Gottes Hand über dem Ulmer Donaustadion
Nicht weniger als „Gottes Hand“ war bei Jürgen Hingsens ersten seiner drei Weltrekorde im Spiel, den er am 14. und 15. August 1982 im Ulmer Donaustadion aufstellte. An gleicher Stelle finden in diesem Jahr die Deutschen Meisterschaften (4./5. Juli) statt. Vielleicht werden auch die heutigen Stars zu herausragenden Leistungen beflügelt - unter den Augen von Jürgen Hingsen, der an seine Erfolgsstätte zurückkehrt.
Nach einem sensationellen ersten Tag, an dem Jürgen Hingsen vor 27 Jahren alle seine fünf Disziplinen gewann, plagten den gebürtigen Duisburger im zweiten Teil des Zehnkampfs ein verrenkter Wirbel und ein Hexenschuss, dennoch standen am Ende 8.723 Punkte auf seiner Habenseite.„Der erste Weltrekord war der schönste. Damals verbesserte ich mich um 200 Punkte im Vergleich zum letzten Zehnkampf in Götzis”, erinnert sich Jürgen Hingsen an die Tage von Ulm. In dem österreichischen Mehrkampf-Mekka, wo dieser Tage Michael Schrader (LAV Bayer Uerdingen/Dormagen) siegte, war es einmal mehr der ewige Rivale Daley Thompson (Großbritannien) gewesen, der damals mit Weltrekord gewann.
Doch Jürgen Hingsen konnte im Donaustadion zurückschlagen. Vor 10.000 begeisterten Zuschauern sammelte er in den ersten fünf Disziplinen rund 4.700 Punkte, unter anderem stellte er mit 2,15 Metern im Hochsprung und 47,65 Sekunden über 400 Meter persönliche Bestleistungen auf, die bis über das Ende seiner Laufbahn Bestand hielten. Doch in der Nacht von Samstag auf Sonntag stellten sich Rückenprobleme ein. Ein Hexenschuss musste mit Physiotherapie und einem lokalen Anästhetikum behandelt werden.

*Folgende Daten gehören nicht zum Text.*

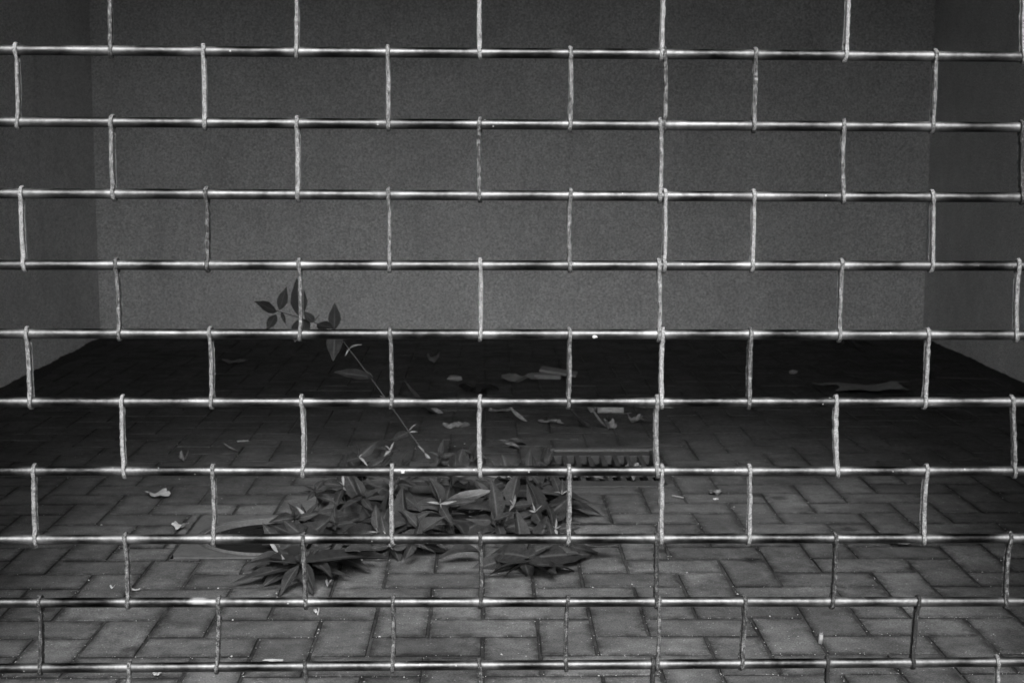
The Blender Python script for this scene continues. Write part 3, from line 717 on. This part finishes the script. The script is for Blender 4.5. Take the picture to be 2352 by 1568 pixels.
scrap(365, 1140, .052, .055, 'crumpled pale paper scrap on the paving left of the weeds', rot=.5, crumple=.10)
scrap(413, 1214, .036, .03, 'small folded pale scrap at the left corner of the concrete collar', rot=-.3, curl=.35)
deadleaf(528, 1038, .05, 'thin curled dead leaf on the shaded paving above the pale scrap', DRY, rot=1.35, droop=-.4, wid=.12)
stick(545, 1016, 572, 1015, .0022, 'short thin stick lying behind the curled dead leaf', mat=WOOD)
scrap(423, 1058, .022, .03, 'tiny upright grey scrap on the shaded paving at left', PAPERD, curl=.8, crumple=.3)
scrap(540, 836, .10, .07, 'long flat grey scrap deep in the shade left of the tall stem', PAPERD, rot=.1, crumple=.1)
# flattened carton sleeve
p = ground_at(1262, 868); ca = tag(empty('flattened_carton', (p.x, p.y, 0)), 'flattened pale carton with a raised flap in the deep shade', 'carton', 'litter on the paving')
c1_ = MB().bbox(-.075, .045, -.03, .03, 0, .018, .003).build('body', CARD, ca); c1_.rotation_euler.z = -.06
c2_ = MB().bbox(-.065, .085, -.032, .032, 0, .010, .002).build('flap', CARD, ca, loc=(.028, .03, .019)); c2_.rotation_euler = (.1, .14, -.16)
scrap(1192, 878, .13, .10, 'dull flattened wrapper just left of the pale carton', FILMG, 'flat_wrapper', 'wrapper', rot=.1, crumple=.16)
stone(1044, 874, .024, 'pale rounded lump in the shade left of the carton', STONE, .5)
scrap(996, 834, .05, .05, 'small pale curled scrap farthest back on the left of the lump', PAPERD, curl=.5, crumple=.3)
scrap(1098, 902, .135, .09, 'black crumpled wrapper lying flat between the pale lump and the carton', FILMD, 'black_wrapper', 'wrapper', rot=.05, curl=.05, crumple=.2)
p = ground_at(962, 955)
deadleaf(962, 955, .13, 'large dark curled dead leaf beside the arching stem', DRYD, rot=1.45, droop=-.9, wid=.24, roll=.5, z=.01)
deadleaf(1003, 951, .05, 'pale shrivelled leaf tip against the large dark leaf', DRY, rot=1.2, droop=-.3, wid=.2, roll=-.5)
# white paper roll
p = ground_at(1402, 949); ro = tag(empty('paper_roll', (p.x, p.y, 0)), 'short white paper roll with a crumpled end on the paving behind the drain', 'paper roll', 'litter on the paving')
MB().tube([(-.045, 0, .0115), (-.02, 0, .0117), (.01, 0, .0115), (.046, 0, .0118)], [.0108, .0112, .011, .0114], 14).build('roll', PAPER, ro, True)
o = link('crumpled_end', sheet_mesh(.035, .04, 33, PAPERD, .9, .5), ro, loc=(-.063, 0, .002)); 
o = link('loose_edge', sheet_mesh(.075, .022, 34, PAPERD, .1, .1), ro, loc=(.032, -.016, .001))
stick(1469, 936, 1547, 939, .0035, 'straight pale stick crossing behind the doubled links', 'wooden_stick', 'stick')
deadleaf(1190, 969, .065, 'arched dead leaf, leftmost of the row behind the drain', DRY, rot=1.2, droop=-.9, wid=.16, roll=-.3)
scrap(1262, 973, .08, .035, 'shiny bent foil wrapper in the row of litter behind the drain', PAPERD, 'foil_wrapper', 'wrapper', rot=-.05, curl=.08, crumple=.2)
deadleaf(1330, 985, .085, 'dark crumpled leaf between the foil wrapper and the ring-shaped leaf', DRYD, rot=1.7, droop=-1.0, wid=.3, roll=.4)
deadleaf(1372, 983, .07, 'ring-shaped curled leaf, rightmost of the row behind the drain', DRY, rot=1.4, droop=-1.3, wid=.18, roll=.2)
scrap(1400, 987, .03, .035, 'small grey tatter touching the ring-shaped leaf', PAPERD, curl=.5, crumple=.4, rot=.6)
scrap(1458, 972, .045, .035, 'small pale flake left of the doubled links', PAPERD, curl=.3, crumple=.3)
deadleaf(1482, 974, .05, 'small dark leaf beside the pale flake', DRYD, rot=1.5, droop=-.3)
scrap(1152, 946, .085, .05, 'dull torn wrapper in front of the black crumpled wrapper', FILMG, 'torn_wrapper', 'wrapper', rot=.1)
deadleaf(1164, 1023, .055, 'pale pointed dead leaf at the left end of the drain frame', DRY, rot=1.8, droop=-.2, wid=.16)
deadleaf(1176, 1032, .05, 'pale broad dead leaf just in front of the pointed one', DRY, rot=1.3, droop=-.2, wid=.3)
deadleaf(1192, 1024, .05, 'small black leaf right of the pale pointed leaf', DRYD, rot=1.5, droop=-.3, wid=.3)
scrap(1048, 1052, .075, .035, 'pale ragged dry leaf lying on top of the weeds near the drain', DRY, 'ragged_leaf', 'leaf', rot=-.1, z=.09, crumple=.3)
deadleaf(1376, 1104, .045, 'pale leaf lodged on the front slots of the drain', DRY, rot=1.55, droop=-.2, wid=.2, z=.002)
scrap(1455, 1103, .035, .03, 'grey fluff at the right front corner of the drain', PAPERD, 'fluff_tuft', 'debris', curl=.5, crumple=.6)
scrap(1055, 1206, .036, .038, 'white torn paper square under the middle weed', PAPER, rot=.2, curl=.1, crumple=.1, z=.012, ragged=.1)
scrap(1226, 1214, .028, .032, 'white folded scrap under the rightmost bushy weed', PAPER, rot=-.5, curl=.5, crumple=.2, z=.012)
scrap(1145, 1216, .032, .03, 'pale shred beside the foot of the speckled weed', PAPERD, rot=.3, curl=.3, crumple=.3, z=.01)
deadleaf(1956, 821, .13, 'black mound of wet leaf in the far right of the shade', DRYD, rot=1.5, droop=-.9, wid=.4, z=.02)
stone(1821, 858, .014, 'small pale stone, farther of two near the right of the shade')
scrap(1885, 885, .055, .045, 'pale wedge-shaped chip, nearer of two in the right shade', CARD, 'chip', 'debris', curl=.05, crumple=.08)
scrap(2003, 900, .27, .15, 'large dull torn plastic sheet in the shade at right', FILMG, 'plastic_sheet', 'plastic', rot=-.15, curl=.04, crumple=.09, ragged=.45)
deadleaf(1972, 873, .09, 'black curled strip behind the torn plastic sheet', DRYD, rot=1.5, droop=-.1, wid=.1)
stick(2150, 868, 2290, 872, .0007, 'long thin pale straw near the right wall', 'straw', 'straw')
scrap(2072, 1253, .045, .028, 'small bent pale scrap on the lit paving at right', PAPERD, rot=-.15, curl=.3, crumple=.25)
stick(1544, 1141, 1570, 1146, .0022, 'short pale twig right of the doubled links below the drain', 'twig', 'stick')
scrap(1642, 1137, .03, .03, 'ragged seed head of pale bits right of the twig', PAPERD, 'seed_bits', 'debris', curl=.15, crumple=.2)
stone(1644, 1148, .006, 'tiny white pebble just in front of the ragged seed bits')
p = ground_at(1884, 1474); bt = tag(empty('cigarette_butt', (p.x, p.y, 0)), 'stubby pale cigarette end standing in a joint at lower right', 'cigarette end', 'litter on the paving')
MB().tube([(0, 0, -.002), (.001, 0, .008), (.0015, .001, .015)], [.0042, .0044, .0041], 12).build('filter', WOOD, bt, True)
MB().tube([(.0015, .001, .0151), (.0018, .001, .018)], [.004, .0034], 12).build('tip', PAPERD, bt, True)
scrap(727, 1412, .011, .010, 'white crumb on the near paving below the low weed', PAPER, 'crumb', 'debris', curl=.6, crumple=.6)
scrap(361, 1551, .014, .016, 'white triangular chip at the bottom edge of the picture', PAPER, 'chip', 'debris', curl=.2)
scrap(628, 1518, .034, .010, 'bright flat sliver on the near paving at lower left', PAPER, 'sliver', 'debris', curl=.05, crumple=.05)
scrap(755, 1348, .012, .026, 'white curled shred at the right of the low spreading weed', PAPER, 'shred', 'debris', curl=.5, crumple=.4)
scrap(258, 1352, .010, .010, 'tiny white fleck on the paving at far lower left', PAPER, 'fleck', 'debris', curl=.5)
scrap(312, 1357, .018, .010, 'small white splinter just right of the tiny fleck at lower left', PAPER, 'splinter', 'debris', curl=.3)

Auf Weltrekordkurs mit Hexenschuss
Dementsprechend schwierig verlief der Start in den zweiten Wettkampftag. „Ich war kaum in der Lage die Hürden zu laufen, daher war die Zeit nicht so toll“, erinnert sich der Zwei-Meter-Hüne. Doch trotz aller Probleme mit dem Rücken blieb Jürgen Hingsen bis zu den abschließenden 1.500 Metern auf Weltrekordkurs.
Die Tage in Ulm waren sehr heiß, nicht gerade optimal für eine gute 1.500-Meter-Zeit nach neun kräftezehrenden Disziplinen. Doch dann kam die „Hand Gottes“ ins Spiel. Ein Gewitter zog über dem Donaustadion auf und ließ die Temperatur um fast zehn Grad fallen, der Regen erhöhte den Sauerstoffgehalt in der Luft.
Legendenstatus war geboren
In 4:21,61 Minuten blieb Jürgen Hingsen rund drei Sekunden unter der für einen neuen Rekord geforderten Zeit. „Der erste Weltrekord ist der Entscheidende gewesen. Die Medien überschlugen sich, der Legendenstatus war geboren.“ Da spielte es keine Rolle, dass wenige Wochen später bei den Europameisterschaften in Athen (Griechenland) Daley Thompson sich seinerseits wieder die Bestmarke zurückholte und Jürgen Hingsen das direkte Duell als Zweiter beendete.
Auf Einladung des damaligen Ulmer Oberbürgermeister Dr. Hans Lorenser und einem Sponsor wurde der Erfolg ausgiebig gefeiert. Zu den Deutschen Meisterschaften am 4. und 5. Juli plant Jürgen Hingsen eine Rückkehr als Zuschauer an seine alte Erfolgsstätte. Denn die Leichtathletik liegt dem 51-Jährigen, der in München bei einem großen Versicherungskonzern arbeitet, am Herzen, auch wenn er sich mehr „Typen und Typinnen mit Charisma“ wünschen würde, so wie er es einer war und bis heute geblieben ist.